**Exercise aim:** Below are the records; extract from them the line containing "Model this scene" to the line containing "scene = bpy.context.scene", both lines included, exactly and with no pictures.

**Entries supplied:**
>>

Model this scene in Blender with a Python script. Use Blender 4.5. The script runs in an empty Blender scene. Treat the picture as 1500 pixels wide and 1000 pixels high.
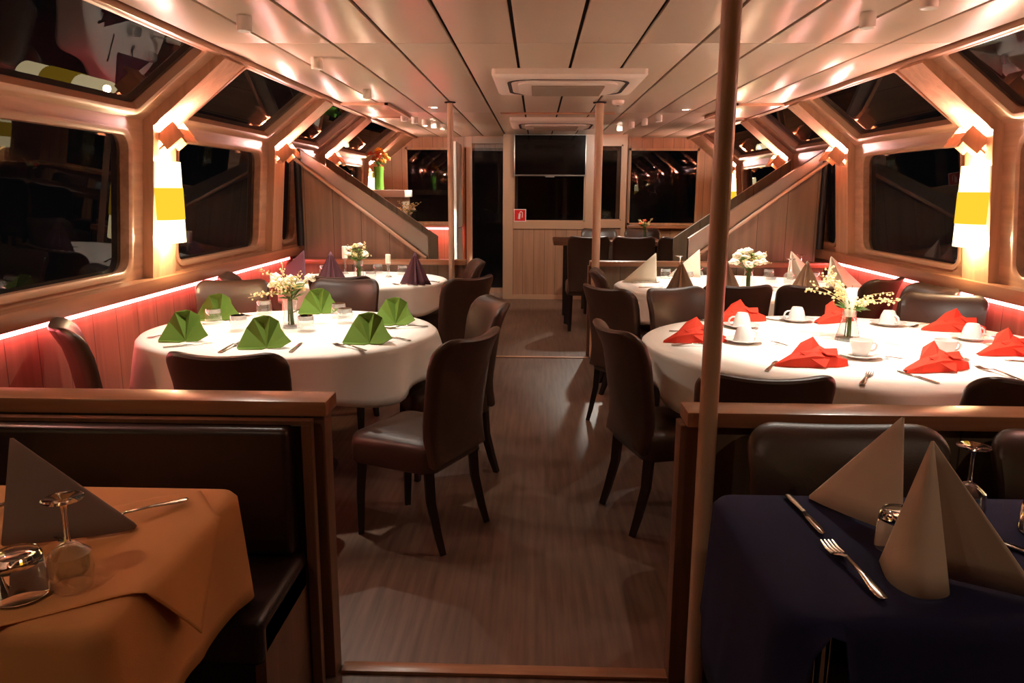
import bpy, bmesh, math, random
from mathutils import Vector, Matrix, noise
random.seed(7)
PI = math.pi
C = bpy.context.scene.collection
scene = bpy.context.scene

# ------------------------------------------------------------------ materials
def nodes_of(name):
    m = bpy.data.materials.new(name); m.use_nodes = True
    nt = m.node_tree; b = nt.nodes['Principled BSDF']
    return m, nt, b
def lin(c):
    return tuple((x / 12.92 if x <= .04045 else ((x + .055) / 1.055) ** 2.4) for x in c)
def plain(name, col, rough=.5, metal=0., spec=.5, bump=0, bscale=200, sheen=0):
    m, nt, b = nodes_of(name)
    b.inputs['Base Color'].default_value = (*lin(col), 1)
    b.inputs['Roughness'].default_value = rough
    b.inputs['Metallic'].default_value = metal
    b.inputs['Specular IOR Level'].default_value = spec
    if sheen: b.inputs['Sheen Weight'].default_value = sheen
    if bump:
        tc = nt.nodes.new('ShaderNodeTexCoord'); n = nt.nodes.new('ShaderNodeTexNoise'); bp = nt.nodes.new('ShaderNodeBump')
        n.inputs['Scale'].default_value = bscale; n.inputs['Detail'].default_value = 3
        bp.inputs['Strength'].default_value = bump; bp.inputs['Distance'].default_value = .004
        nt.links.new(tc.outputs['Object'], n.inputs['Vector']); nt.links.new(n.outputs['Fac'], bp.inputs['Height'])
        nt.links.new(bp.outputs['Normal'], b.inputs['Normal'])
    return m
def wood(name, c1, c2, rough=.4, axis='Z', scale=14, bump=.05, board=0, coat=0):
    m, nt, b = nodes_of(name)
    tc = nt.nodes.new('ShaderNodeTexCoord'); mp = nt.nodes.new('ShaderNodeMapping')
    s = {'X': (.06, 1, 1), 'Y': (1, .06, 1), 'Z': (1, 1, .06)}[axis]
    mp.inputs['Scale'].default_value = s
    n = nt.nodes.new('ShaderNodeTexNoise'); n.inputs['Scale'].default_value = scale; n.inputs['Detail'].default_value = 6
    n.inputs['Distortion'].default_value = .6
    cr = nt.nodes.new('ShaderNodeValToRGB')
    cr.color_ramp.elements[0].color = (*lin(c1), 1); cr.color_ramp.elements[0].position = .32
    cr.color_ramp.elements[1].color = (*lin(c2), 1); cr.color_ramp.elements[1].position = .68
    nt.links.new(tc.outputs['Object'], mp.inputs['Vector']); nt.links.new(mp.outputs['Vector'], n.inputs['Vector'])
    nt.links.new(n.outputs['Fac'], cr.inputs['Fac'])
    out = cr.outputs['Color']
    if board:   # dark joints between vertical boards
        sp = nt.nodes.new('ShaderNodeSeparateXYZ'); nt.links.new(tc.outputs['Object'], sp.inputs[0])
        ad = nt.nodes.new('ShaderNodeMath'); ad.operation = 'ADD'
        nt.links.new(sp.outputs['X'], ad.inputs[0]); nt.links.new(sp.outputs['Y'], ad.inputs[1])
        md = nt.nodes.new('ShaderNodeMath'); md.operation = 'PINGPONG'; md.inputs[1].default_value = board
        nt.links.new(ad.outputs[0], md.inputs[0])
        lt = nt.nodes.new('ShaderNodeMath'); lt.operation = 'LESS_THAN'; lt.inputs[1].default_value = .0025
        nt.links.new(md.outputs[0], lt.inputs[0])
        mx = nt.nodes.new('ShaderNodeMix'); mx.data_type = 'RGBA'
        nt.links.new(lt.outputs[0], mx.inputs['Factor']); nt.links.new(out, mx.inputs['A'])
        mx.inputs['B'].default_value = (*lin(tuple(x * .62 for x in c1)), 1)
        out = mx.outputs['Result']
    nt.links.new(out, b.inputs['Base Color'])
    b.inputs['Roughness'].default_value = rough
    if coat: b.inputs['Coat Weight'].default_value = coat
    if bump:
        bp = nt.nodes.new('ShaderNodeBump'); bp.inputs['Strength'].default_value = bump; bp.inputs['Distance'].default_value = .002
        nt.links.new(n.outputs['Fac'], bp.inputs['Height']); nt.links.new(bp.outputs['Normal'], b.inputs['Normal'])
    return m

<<
>>

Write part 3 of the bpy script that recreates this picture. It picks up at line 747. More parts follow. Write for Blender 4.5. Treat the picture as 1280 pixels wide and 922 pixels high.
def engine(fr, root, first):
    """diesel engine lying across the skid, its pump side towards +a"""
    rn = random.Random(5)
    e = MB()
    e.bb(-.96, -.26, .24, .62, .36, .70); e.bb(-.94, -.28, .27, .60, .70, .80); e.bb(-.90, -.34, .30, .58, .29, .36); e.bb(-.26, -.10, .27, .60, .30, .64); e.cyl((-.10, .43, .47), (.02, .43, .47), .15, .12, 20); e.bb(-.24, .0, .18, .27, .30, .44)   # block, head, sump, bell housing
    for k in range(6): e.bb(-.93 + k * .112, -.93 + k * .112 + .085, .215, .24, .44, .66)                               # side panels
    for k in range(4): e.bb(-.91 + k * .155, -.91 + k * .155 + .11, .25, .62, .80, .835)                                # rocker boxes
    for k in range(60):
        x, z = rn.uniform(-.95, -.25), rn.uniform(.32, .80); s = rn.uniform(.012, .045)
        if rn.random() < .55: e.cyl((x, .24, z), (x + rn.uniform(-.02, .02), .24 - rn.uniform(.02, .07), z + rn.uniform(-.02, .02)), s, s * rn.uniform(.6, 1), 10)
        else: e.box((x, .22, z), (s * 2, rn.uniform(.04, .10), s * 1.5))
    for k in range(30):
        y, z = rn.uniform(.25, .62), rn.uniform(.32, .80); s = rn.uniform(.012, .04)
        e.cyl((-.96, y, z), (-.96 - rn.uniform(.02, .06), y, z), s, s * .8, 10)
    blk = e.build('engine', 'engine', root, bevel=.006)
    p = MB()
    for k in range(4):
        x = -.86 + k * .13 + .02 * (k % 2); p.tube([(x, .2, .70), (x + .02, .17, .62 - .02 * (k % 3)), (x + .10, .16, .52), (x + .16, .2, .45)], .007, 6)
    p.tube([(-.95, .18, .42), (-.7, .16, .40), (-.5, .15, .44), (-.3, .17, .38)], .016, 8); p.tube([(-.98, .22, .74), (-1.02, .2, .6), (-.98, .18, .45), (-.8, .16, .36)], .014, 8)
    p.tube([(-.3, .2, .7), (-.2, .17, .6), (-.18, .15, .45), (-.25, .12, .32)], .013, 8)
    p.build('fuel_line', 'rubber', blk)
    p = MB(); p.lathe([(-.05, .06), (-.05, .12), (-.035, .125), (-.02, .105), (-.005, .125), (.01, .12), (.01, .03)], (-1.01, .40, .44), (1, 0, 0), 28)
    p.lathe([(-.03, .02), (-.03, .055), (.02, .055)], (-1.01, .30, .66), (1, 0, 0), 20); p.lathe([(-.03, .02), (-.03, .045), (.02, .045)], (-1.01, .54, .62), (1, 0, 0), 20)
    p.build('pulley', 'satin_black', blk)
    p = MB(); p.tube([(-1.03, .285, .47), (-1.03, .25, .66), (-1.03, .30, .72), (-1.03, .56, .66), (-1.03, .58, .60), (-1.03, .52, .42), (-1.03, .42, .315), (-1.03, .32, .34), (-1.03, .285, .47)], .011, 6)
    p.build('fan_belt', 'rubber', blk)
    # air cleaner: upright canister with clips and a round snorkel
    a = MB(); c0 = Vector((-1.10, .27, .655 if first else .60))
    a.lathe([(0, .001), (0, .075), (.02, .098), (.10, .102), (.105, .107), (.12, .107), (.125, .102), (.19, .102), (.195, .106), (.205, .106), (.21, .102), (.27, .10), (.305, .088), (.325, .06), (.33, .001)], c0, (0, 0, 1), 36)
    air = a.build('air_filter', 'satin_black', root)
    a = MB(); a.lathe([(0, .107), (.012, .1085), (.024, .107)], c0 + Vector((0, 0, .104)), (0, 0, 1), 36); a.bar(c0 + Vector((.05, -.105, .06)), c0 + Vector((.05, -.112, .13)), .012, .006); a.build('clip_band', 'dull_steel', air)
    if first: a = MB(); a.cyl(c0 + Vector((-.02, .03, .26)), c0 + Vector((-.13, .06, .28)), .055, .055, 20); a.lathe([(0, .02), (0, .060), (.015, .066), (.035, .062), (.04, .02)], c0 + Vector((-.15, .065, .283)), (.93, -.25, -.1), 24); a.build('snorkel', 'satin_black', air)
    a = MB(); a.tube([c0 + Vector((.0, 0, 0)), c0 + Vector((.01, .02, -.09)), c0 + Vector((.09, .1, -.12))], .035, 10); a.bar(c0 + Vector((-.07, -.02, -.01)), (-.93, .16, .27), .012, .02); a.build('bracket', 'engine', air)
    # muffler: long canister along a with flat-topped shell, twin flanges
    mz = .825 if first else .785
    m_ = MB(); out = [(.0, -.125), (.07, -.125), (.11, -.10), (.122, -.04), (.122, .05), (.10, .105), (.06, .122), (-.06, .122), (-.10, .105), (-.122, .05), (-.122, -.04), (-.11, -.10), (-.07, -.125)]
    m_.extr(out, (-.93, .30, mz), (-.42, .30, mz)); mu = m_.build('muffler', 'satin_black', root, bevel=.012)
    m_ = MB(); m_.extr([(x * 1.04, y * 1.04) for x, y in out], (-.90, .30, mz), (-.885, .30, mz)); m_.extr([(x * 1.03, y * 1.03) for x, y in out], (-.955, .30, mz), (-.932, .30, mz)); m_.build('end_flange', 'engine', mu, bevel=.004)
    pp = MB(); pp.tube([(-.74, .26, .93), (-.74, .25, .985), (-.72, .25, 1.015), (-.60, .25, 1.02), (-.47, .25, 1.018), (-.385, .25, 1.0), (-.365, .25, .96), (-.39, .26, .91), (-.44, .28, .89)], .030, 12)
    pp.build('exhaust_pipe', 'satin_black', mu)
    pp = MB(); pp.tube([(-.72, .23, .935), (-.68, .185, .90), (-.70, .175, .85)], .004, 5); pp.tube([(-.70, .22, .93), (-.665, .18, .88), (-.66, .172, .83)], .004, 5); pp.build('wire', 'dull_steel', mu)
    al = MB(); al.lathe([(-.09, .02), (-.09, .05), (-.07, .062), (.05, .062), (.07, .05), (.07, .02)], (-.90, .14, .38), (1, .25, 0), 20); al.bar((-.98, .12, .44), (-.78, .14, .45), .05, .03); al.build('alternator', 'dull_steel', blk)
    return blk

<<
>>

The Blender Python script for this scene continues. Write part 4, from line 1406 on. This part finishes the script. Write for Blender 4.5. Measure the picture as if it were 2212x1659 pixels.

<<

**Problem solution:**
Model this scene in Blender with a Python script. Use Blender 4.5. The script runs in an empty Blender scene. Treat the picture as 1500 pixels wide and 1000 pixels high.
import bpy, bmesh, math, random
from mathutils import Vector, Matrix, noise
random.seed(7)
PI = math.pi
C = bpy.context.scene.collection
scene = bpy.context.scene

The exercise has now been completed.